▸ PROVIDED DATA:
........

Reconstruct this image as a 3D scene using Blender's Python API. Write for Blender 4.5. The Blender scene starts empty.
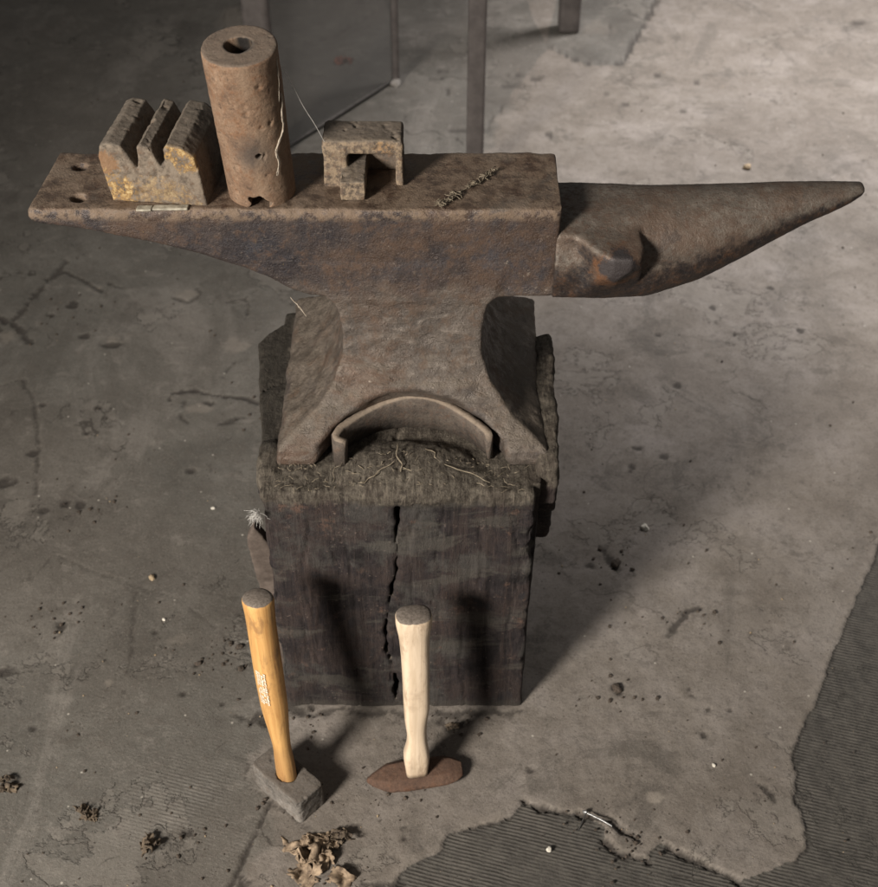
import bpy, math, random
import numpy as np
from math import sin, cos, radians, pi, sqrt
from mathutils import Vector, Matrix, Euler

random.seed(7)
rs = np.random.RandomState(11)
scn = bpy.context.scene
col = scn.collection

# ------------------------------------------------------------------ camera
F, CX, CY, TH = 1300.0, 439.0, 443.5, radians(42)
CAM = (.045, -1.002, 1.349)
cd = bpy.data.cameras.new('camera'); cam = bpy.data.objects.new('camera', cd); col.objects.link(cam)
cam.location = CAM; cam.rotation_euler = (pi/2 - TH, 0, 0)
cd.sensor_width = 36; cd.sensor_fit = 'HORIZONTAL'; cd.lens = 36*F/878
cd.clip_start = .05; cd.clip_end = 100
cd.dof.use_dof = True; cd.dof.focus_distance = 1.34; cd.dof.aperture_fstop = 9
scn.camera = cam

def at(px, py, z=0.):          # a point of the photograph to a place on a level surface
    u = (px-CX)/F; v = (CY-py)/F
    d = (u, cos(TH)+v*sin(TH), -sin(TH)+v*cos(TH)); t = (z-CAM[2])/d[2]
    return (CAM[0]+t*d[0], CAM[1]+t*d[1])

# ------------------------------------------------------------------ noise
LAT = rs.rand(48, 48, 48).astype(np.float32)
def vnoise(P, s, seed=0):
    q = P*s + seed*7.31
    i = np.floor(q).astype(np.int64); f = (q-i).astype(np.float32); f = f*f*(3-2*f)
    i0 = i % 48; i1 = (i+1) % 48
    x0, y0, z0 = i0[..., 0], i0[..., 1], i0[..., 2]; x1, y1, z1 = i1[..., 0], i1[..., 1], i1[..., 2]
    fx, fy, fz = f[..., 0], f[..., 1], f[..., 2]
    a = LAT[x0, y0, z0]*(1-fx)+LAT[x1, y0, z0]*fx; b = LAT[x0, y1, z0]*(1-fx)+LAT[x1, y1, z0]*fx
    c = LAT[x0, y0, z1]*(1-fx)+LAT[x1, y0, z1]*fx; d = LAT[x0, y1, z1]*(1-fx)+LAT[x1, y1, z1]*fx
    return ((a*(1-fy)+b*fy)*(1-fz)+(c*(1-fy)+d*fy)*fz)*2-1
def fbm(P, s, o=4, seed=0, g=.5):
    r = 0; a = 1.; n = 0
    for k in range(o):
        r = r+a*vnoise(P, s*2**k, seed+k*3); n += a; a *= g
    return r/n

# ------------------------------------------------------------------ solid shapes as distance fields
def smin(a, b, k):
    h = np.clip(.5+.5*(b-a)/k, 0, 1); return b*(1-h)+a*h-k*h*(1-h)
def smax(a, b, k): return -smin(-a, -b, k)
def ss(x, a, b):
    t = np.clip((x-a)/(b-a), 0, 1); return t*t*(3-2*t)
def sbox(X, Y, Z, c, h, r=.002):
    qx = np.abs(X-c[0])-h[0]+r; qy = np.abs(Y-c[1])-h[1]+r; qz = np.abs(Z-c[2])-h[2]+r
    return np.sqrt(np.maximum(qx, 0)**2+np.maximum(qy, 0)**2+np.maximum(qz, 0)**2)+np.minimum(np.maximum(qx, np.maximum(qy, qz)), 0)-r
def spoly(U, V, pts):
    pts = np.array(pts, dtype=np.float32); n = len(pts)
    d = np.full(U.shape, 1e9, np.float32); s = np.ones(U.shape, np.float32)
    for i in range(n):
        a = pts[i]; b = pts[i-1]; e = b-a; wx = U-a[0]; wy = V-a[1]
        t = np.clip((wx*e[0]+wy*e[1])/(e[0]**2+e[1]**2+1e-12), 0, 1)
        dx = wx-e[0]*t; dy = wy-e[1]*t; d = np.minimum(d, dx*dx+dy*dy)
        c1 = V >= a[1]; c2 = V < b[1]; c3 = e[0]*wy > e[1]*wx
        s = np.where((c1 & c2 & c3) | (~c1 & ~c2 & ~c3), -s, s)
    return s*np.sqrt(d)

def surf(f, lo, hi, h):
    ax = [np.arange(lo[i], hi[i]+h, h, dtype=np.float32) for i in range(3)]
    X, Y, Z = np.meshgrid(*ax, indexing='ij')
    V = f(X, Y, Z).astype(np.float32); S = V < 0
    nx, ny, nz = V.shape
    def cn(A, o): return A[o[0]:nx-1+o[0], o[1]:ny-1+o[1], o[2]:nz-1+o[2]]
    offs = [(a, b, c) for a in (0, 1) for b in (0, 1) for c in (0, 1)]
    cnt = sum(cn(S, o).astype(np.int8) for o in offs)
    act = (cnt > 0) & (cnt < 8); I = np.argwhere(act)
    idx = np.full(act.shape, -1, np.int64); idx[act] = np.arange(len(I))
    acc = np.zeros((len(I), 3), np.float64); num = np.zeros(len(I))
    for a in offs:
        for k in range(3):
            if a[k] == 0:
                b = list(a); b[k] = 1
                va = V[I[:, 0]+a[0], I[:, 1]+a[1], I[:, 2]+a[2]]; vb = V[I[:, 0]+b[0], I[:, 1]+b[1], I[:, 2]+b[2]]
                m = (va < 0) != (vb < 0)
                t = np.where(m, va/np.where(m, va-vb, 1), 0)
                p = np.tile(np.array(a, float), (len(I), 1)); p[:, k] += t
                acc[m] += p[m]; num[m] += 1
    P = (I+acc/num[:, None])*h+np.array(lo)
    quads = []
    for k in range(3):
        o = [0, 0, 0]; o[k] = 1
        A = S[:nx-o[0], :ny-o[1], :nz-o[2]]; B = S[o[0]:, o[1]:, o[2]:]
        for inv in (0, 1):
            E = np.argwhere((A & ~B) if not inv else (~A & B))
            u, w = [(1, 2), (2, 0), (0, 1)][k]
            E = E[(E[:, u] > 0) & (E[:, w] > 0)]
            if not len(E): continue
            def g(du, dw):
                Q = E.copy(); Q[:, u] -= du; Q[:, w] -= dw
                Q = np.minimum(Q, np.array(act.shape)-1)
                return idx[Q[:, 0], Q[:, 1], Q[:, 2]]
            q = np.stack([g(1, 1), g(0, 1), g(0, 0), g(1, 0)], 1)
            if inv: q = q[:, ::-1]
            quads.append(q)
    Q = np.concatenate(quads); Q = Q[(Q >= 0).all(1)]
    return P, Q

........

▸ DIRECTIVE:
Write out the listing above exactly as it stands, pictures excluded.

▸ EXPECTED ANSWER:
Reconstruct this image as a 3D scene using Blender's Python API. Write for Blender 4.5. The Blender scene starts empty.
import bpy, math, random
import numpy as np
from math import sin, cos, radians, pi, sqrt
from mathutils import Vector, Matrix, Euler

random.seed(7)
rs = np.random.RandomState(11)
scn = bpy.context.scene
col = scn.collection

# ------------------------------------------------------------------ camera
F, CX, CY, TH = 1300.0, 439.0, 443.5, radians(42)
CAM = (.045, -1.002, 1.349)
cd = bpy.data.cameras.new('camera'); cam = bpy.data.objects.new('camera', cd); col.objects.link(cam)
cam.location = CAM; cam.rotation_euler = (pi/2 - TH, 0, 0)
cd.sensor_width = 36; cd.sensor_fit = 'HORIZONTAL'; cd.lens = 36*F/878
cd.clip_start = .05; cd.clip_end = 100
cd.dof.use_dof = True; cd.dof.focus_distance = 1.34; cd.dof.aperture_fstop = 9
scn.camera = cam

def at(px, py, z=0.):          # a point of the photograph to a place on a level surface
    u = (px-CX)/F; v = (CY-py)/F
    d = (u, cos(TH)+v*sin(TH), -sin(TH)+v*cos(TH)); t = (z-CAM[2])/d[2]
    return (CAM[0]+t*d[0], CAM[1]+t*d[1])

# ------------------------------------------------------------------ noise
LAT = rs.rand(48, 48, 48).astype(np.float32)
def vnoise(P, s, seed=0):
    q = P*s + seed*7.31
    i = np.floor(q).astype(np.int64); f = (q-i).astype(np.float32); f = f*f*(3-2*f)
    i0 = i % 48; i1 = (i+1) % 48
    x0, y0, z0 = i0[..., 0], i0[..., 1], i0[..., 2]; x1, y1, z1 = i1[..., 0], i1[..., 1], i1[..., 2]
    fx, fy, fz = f[..., 0], f[..., 1], f[..., 2]
    a = LAT[x0, y0, z0]*(1-fx)+LAT[x1, y0, z0]*fx; b = LAT[x0, y1, z0]*(1-fx)+LAT[x1, y1, z0]*fx
    c = LAT[x0, y0, z1]*(1-fx)+LAT[x1, y0, z1]*fx; d = LAT[x0, y1, z1]*(1-fx)+LAT[x1, y1, z1]*fx
    return ((a*(1-fy)+b*fy)*(1-fz)+(c*(1-fy)+d*fy)*fz)*2-1
def fbm(P, s, o=4, seed=0, g=.5):
    r = 0; a = 1.; n = 0
    for k in range(o):
        r = r+a*vnoise(P, s*2**k, seed+k*3); n += a; a *= g
    return r/n

# ------------------------------------------------------------------ solid shapes as distance fields
def smin(a, b, k):
    h = np.clip(.5+.5*(b-a)/k, 0, 1); return b*(1-h)+a*h-k*h*(1-h)
def smax(a, b, k): return -smin(-a, -b, k)
def ss(x, a, b):
    t = np.clip((x-a)/(b-a), 0, 1); return t*t*(3-2*t)
def sbox(X, Y, Z, c, h, r=.002):
    qx = np.abs(X-c[0])-h[0]+r; qy = np.abs(Y-c[1])-h[1]+r; qz = np.abs(Z-c[2])-h[2]+r
    return np.sqrt(np.maximum(qx, 0)**2+np.maximum(qy, 0)**2+np.maximum(qz, 0)**2)+np.minimum(np.maximum(qx, np.maximum(qy, qz)), 0)-r
def spoly(U, V, pts):
    pts = np.array(pts, dtype=np.float32); n = len(pts)
    d = np.full(U.shape, 1e9, np.float32); s = np.ones(U.shape, np.float32)
    for i in range(n):
        a = pts[i]; b = pts[i-1]; e = b-a; wx = U-a[0]; wy = V-a[1]
        t = np.clip((wx*e[0]+wy*e[1])/(e[0]**2+e[1]**2+1e-12), 0, 1)
        dx = wx-e[0]*t; dy = wy-e[1]*t; d = np.minimum(d, dx*dx+dy*dy)
        c1 = V >= a[1]; c2 = V < b[1]; c3 = e[0]*wy > e[1]*wx
        s = np.where((c1 & c2 & c3) | (~c1 & ~c2 & ~c3), -s, s)
    return s*np.sqrt(d)

def surf(f, lo, hi, h):
    ax = [np.arange(lo[i], hi[i]+h, h, dtype=np.float32) for i in range(3)]
    X, Y, Z = np.meshgrid(*ax, indexing='ij')
    V = f(X, Y, Z).astype(np.float32); S = V < 0
    nx, ny, nz = V.shape
    def cn(A, o): return A[o[0]:nx-1+o[0], o[1]:ny-1+o[1], o[2]:nz-1+o[2]]
    offs = [(a, b, c) for a in (0, 1) for b in (0, 1) for c in (0, 1)]
    cnt = sum(cn(S, o).astype(np.int8) for o in offs)
    act = (cnt > 0) & (cnt < 8); I = np.argwhere(act)
    idx = np.full(act.shape, -1, np.int64); idx[act] = np.arange(len(I))
    acc = np.zeros((len(I), 3), np.float64); num = np.zeros(len(I))
    for a in offs:
        for k in range(3):
            if a[k] == 0:
                b = list(a); b[k] = 1
                va = V[I[:, 0]+a[0], I[:, 1]+a[1], I[:, 2]+a[2]]; vb = V[I[:, 0]+b[0], I[:, 1]+b[1], I[:, 2]+b[2]]
                m = (va < 0) != (vb < 0)
                t = np.where(m, va/np.where(m, va-vb, 1), 0)
                p = np.tile(np.array(a, float), (len(I), 1)); p[:, k] += t
                acc[m] += p[m]; num[m] += 1
    P = (I+acc/num[:, None])*h+np.array(lo)
    quads = []
    for k in range(3):
        o = [0, 0, 0]; o[k] = 1
        A = S[:nx-o[0], :ny-o[1], :nz-o[2]]; B = S[o[0]:, o[1]:, o[2]:]
        for inv in (0, 1):
            E = np.argwhere((A & ~B) if not inv else (~A & B))
            u, w = [(1, 2), (2, 0), (0, 1)][k]
            E = E[(E[:, u] > 0) & (E[:, w] > 0)]
            if not len(E): continue
            def g(du, dw):
                Q = E.copy(); Q[:, u] -= du; Q[:, w] -= dw
                Q = np.minimum(Q, np.array(act.shape)-1)
                return idx[Q[:, 0], Q[:, 1], Q[:, 2]]
            q = np.stack([g(1, 1), g(0, 1), g(0, 0), g(1, 0)], 1)
            if inv: q = q[:, ::-1]
            quads.append(q)
    Q = np.concatenate(quads); Q = Q[(Q >= 0).all(1)]
    return P, Q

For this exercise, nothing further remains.